**WRITTEN REQUEST**:
Extract the data exactly, missing nothing.

**DATA EXCERPT**:
## BEGIN

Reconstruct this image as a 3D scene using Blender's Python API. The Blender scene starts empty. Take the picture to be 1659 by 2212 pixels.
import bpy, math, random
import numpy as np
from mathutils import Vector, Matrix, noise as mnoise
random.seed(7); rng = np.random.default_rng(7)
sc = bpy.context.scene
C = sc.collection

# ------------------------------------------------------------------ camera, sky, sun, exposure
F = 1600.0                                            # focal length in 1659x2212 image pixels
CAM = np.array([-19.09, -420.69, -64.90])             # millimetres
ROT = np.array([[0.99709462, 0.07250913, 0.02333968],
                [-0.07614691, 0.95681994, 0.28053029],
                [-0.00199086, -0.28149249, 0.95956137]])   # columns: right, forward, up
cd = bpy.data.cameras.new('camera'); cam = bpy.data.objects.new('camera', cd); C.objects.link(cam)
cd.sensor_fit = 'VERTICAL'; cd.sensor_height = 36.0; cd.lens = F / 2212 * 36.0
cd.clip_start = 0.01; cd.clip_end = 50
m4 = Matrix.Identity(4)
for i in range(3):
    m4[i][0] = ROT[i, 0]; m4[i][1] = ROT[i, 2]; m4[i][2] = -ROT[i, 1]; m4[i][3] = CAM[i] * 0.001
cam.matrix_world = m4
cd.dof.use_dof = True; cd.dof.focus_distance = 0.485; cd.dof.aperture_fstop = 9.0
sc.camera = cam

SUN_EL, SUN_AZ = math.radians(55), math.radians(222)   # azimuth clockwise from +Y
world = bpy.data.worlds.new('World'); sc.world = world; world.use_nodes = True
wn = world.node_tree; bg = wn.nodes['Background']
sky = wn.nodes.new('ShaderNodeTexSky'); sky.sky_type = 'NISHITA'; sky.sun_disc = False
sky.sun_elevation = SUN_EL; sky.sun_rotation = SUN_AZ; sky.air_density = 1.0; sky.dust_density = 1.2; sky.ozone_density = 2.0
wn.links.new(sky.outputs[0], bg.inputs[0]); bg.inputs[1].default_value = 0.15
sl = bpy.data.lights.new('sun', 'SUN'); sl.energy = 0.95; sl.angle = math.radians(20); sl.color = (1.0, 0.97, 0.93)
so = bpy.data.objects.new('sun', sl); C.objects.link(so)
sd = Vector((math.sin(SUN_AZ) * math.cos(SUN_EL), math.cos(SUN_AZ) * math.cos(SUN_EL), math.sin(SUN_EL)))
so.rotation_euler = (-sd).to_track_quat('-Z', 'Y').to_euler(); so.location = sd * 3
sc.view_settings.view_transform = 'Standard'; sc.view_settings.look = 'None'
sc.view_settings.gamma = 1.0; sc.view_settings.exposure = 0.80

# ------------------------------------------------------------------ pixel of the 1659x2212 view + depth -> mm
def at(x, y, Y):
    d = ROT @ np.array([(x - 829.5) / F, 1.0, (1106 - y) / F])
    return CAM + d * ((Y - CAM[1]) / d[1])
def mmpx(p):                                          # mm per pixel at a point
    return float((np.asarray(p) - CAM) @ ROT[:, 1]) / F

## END

**EXERCISE OUTPUT**:
Reconstruct this image as a 3D scene using Blender's Python API. The Blender scene starts empty. Take the picture to be 1659 by 2212 pixels.
import bpy, math, random
import numpy as np
from mathutils import Vector, Matrix, noise as mnoise
random.seed(7); rng = np.random.default_rng(7)
sc = bpy.context.scene
C = sc.collection

# ------------------------------------------------------------------ camera, sky, sun, exposure
F = 1600.0                                            # focal length in 1659x2212 image pixels
CAM = np.array([-19.09, -420.69, -64.90])             # millimetres
ROT = np.array([[0.99709462, 0.07250913, 0.02333968],
                [-0.07614691, 0.95681994, 0.28053029],
                [-0.00199086, -0.28149249, 0.95956137]])   # columns: right, forward, up
cd = bpy.data.cameras.new('camera'); cam = bpy.data.objects.new('camera', cd); C.objects.link(cam)
cd.sensor_fit = 'VERTICAL'; cd.sensor_height = 36.0; cd.lens = F / 2212 * 36.0
cd.clip_start = 0.01; cd.clip_end = 50
m4 = Matrix.Identity(4)
for i in range(3):
    m4[i][0] = ROT[i, 0]; m4[i][1] = ROT[i, 2]; m4[i][2] = -ROT[i, 1]; m4[i][3] = CAM[i] * 0.001
cam.matrix_world = m4
cd.dof.use_dof = True; cd.dof.focus_distance = 0.485; cd.dof.aperture_fstop = 9.0
sc.camera = cam

SUN_EL, SUN_AZ = math.radians(55), math.radians(222)   # azimuth clockwise from +Y
world = bpy.data.worlds.new('World'); sc.world = world; world.use_nodes = True
wn = world.node_tree; bg = wn.nodes['Background']
sky = wn.nodes.new('ShaderNodeTexSky'); sky.sky_type = 'NISHITA'; sky.sun_disc = False
sky.sun_elevation = SUN_EL; sky.sun_rotation = SUN_AZ; sky.air_density = 1.0; sky.dust_density = 1.2; sky.ozone_density = 2.0
wn.links.new(sky.outputs[0], bg.inputs[0]); bg.inputs[1].default_value = 0.15
sl = bpy.data.lights.new('sun', 'SUN'); sl.energy = 0.95; sl.angle = math.radians(20); sl.color = (1.0, 0.97, 0.93)
so = bpy.data.objects.new('sun', sl); C.objects.link(so)
sd = Vector((math.sin(SUN_AZ) * math.cos(SUN_EL), math.cos(SUN_AZ) * math.cos(SUN_EL), math.sin(SUN_EL)))
so.rotation_euler = (-sd).to_track_quat('-Z', 'Y').to_euler(); so.location = sd * 3
sc.view_settings.view_transform = 'Standard'; sc.view_settings.look = 'None'
sc.view_settings.gamma = 1.0; sc.view_settings.exposure = 0.80

# ------------------------------------------------------------------ pixel of the 1659x2212 view + depth -> mm
def at(x, y, Y):
    d = ROT @ np.array([(x - 829.5) / F, 1.0, (1106 - y) / F])
    return CAM + d * ((Y - CAM[1]) / d[1])
def mmpx(p):                                          # mm per pixel at a point
    return float((np.asarray(p) - CAM) @ ROT[:, 1]) / F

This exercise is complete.